A medium density polyethylene (XL3805, product of Equistar Chemicals, LP, MI2: 0.057 dg/min, density: 0.938 g/cm3, Mn: 18,000, Mw: 209,000) is coextruded with a linear low density polyethylene (GS707, product of Equistar Chemicals, LP, density: 0.915 g/cm3, MI2: 0.700 dg/min, Mn: 30,000, Mw: 120,000) and converted into an equally layered three layer (LLDPE/MDPE/LLDPE) film with a thickness of 14.0 mil on 1000 mm die with 2.5 mm die gap. The films are produced in the pocket and at blow-up ratios (BUR) of 2:1.
The films are then stretched into thinner films in the machine direction with draw-down ratios 4, 5, 6, 7, 8 and 9.3:1 in Examples 1-6, respectively. The draw-down ratio of 9.3:1 is the maximum draw-down ratio limited by the orientation equipment and not the polymer film. The film properties are listed in Table 1. It is shown that at lower draw ratios, the dart drop values decrease with increasing draw-down ratios as expected. After a particular draw ratio, the dart drop values begin to increase and significantly exceed that dart drop value of the initial film.
Examples 1-6 are repeated, but the films are made as a monolayer HDPE structure (L5005, product of Equistar Chemicals, LP, density: 0.949 g/cm3, MI2: 0.057 dg/min, Mn: 12,600, Mw: 212,000). The film properties are listed in Table 2, which shows that the dart drop values significantly decrease with increasing draw-down ratio and the drastic upturn in dart drop values seen with the multilayer films in Examples 1-6 is not observed. The draw-down ratio of 7.9:1 is the maximum draw-down ratio limited by the orientation equipment and not by the polymer film.

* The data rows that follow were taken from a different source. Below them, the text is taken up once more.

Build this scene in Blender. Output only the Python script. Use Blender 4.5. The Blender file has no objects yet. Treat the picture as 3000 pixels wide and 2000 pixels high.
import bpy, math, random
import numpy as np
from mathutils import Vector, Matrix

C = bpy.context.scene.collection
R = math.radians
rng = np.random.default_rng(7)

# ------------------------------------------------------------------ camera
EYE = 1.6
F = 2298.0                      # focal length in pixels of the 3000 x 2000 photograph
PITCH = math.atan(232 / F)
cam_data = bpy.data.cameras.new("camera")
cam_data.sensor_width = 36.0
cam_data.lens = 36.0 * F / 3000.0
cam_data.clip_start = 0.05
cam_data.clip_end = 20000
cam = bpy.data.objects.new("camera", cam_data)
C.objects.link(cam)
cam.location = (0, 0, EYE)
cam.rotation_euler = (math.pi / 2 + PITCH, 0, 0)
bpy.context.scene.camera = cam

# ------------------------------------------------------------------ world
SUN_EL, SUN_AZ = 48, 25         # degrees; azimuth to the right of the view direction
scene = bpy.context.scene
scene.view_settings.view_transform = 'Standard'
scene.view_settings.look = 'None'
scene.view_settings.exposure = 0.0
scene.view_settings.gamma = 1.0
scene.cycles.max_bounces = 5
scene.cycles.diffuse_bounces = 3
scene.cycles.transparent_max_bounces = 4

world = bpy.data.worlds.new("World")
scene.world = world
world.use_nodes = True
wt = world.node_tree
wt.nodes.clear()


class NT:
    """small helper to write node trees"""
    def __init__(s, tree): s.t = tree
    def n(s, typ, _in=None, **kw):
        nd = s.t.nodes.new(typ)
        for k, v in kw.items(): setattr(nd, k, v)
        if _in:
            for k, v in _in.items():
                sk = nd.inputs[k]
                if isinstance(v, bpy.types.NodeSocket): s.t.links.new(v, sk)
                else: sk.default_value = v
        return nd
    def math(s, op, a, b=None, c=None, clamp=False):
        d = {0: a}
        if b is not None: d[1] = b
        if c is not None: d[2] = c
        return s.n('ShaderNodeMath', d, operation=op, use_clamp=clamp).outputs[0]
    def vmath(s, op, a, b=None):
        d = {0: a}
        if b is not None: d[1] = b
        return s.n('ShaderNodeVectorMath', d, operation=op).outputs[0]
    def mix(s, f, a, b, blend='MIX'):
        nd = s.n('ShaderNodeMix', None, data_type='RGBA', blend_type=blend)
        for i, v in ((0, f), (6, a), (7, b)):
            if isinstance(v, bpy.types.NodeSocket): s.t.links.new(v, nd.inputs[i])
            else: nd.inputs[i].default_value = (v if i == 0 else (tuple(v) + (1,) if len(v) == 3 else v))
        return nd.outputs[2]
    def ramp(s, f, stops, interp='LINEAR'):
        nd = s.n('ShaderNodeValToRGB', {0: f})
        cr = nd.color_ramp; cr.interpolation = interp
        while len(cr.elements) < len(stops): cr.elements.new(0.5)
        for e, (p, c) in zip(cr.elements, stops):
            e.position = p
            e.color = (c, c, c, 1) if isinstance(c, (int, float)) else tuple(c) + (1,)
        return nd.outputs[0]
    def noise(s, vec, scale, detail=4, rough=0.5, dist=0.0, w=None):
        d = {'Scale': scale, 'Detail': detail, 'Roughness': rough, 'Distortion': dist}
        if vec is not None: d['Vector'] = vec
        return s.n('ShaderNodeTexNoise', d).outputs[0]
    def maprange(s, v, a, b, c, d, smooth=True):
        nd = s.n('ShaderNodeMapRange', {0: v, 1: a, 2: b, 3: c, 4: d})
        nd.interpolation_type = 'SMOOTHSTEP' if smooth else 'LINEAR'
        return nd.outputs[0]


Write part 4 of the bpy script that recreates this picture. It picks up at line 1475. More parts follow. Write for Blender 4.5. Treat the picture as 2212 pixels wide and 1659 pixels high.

Examples 1-6 are repeated, but the films that are made as monolayer from the blend of MDPE (XL3805, product of Equistar Chemicals, LP, MI2: 0.057 dg/min, density: 0.938 g/cm3, Mn: 18,000, Mw: 209,000) and LLDPE (GS707, product of Equistar Chemicals, LP, density: 0.915 g/cm3, MI2: 0.700 dg/min, Mn: 30,000, Mw: 120,000). The components in the blend have ratios so that the percentage of each material present in the overall film is the same as that of the multilayer films represented in Examples 1-6. The film properties are listed in Table 3, which shows that the dart drop values significantly decrease with increasing draw-down ratio and the drastic upturn seen with the multilayer films in Examples 1-6 is not observed. The draw-down ratio of 10.6:1 is the maximum draw-down ratio limited by the orientation equipment and not by the polymer film.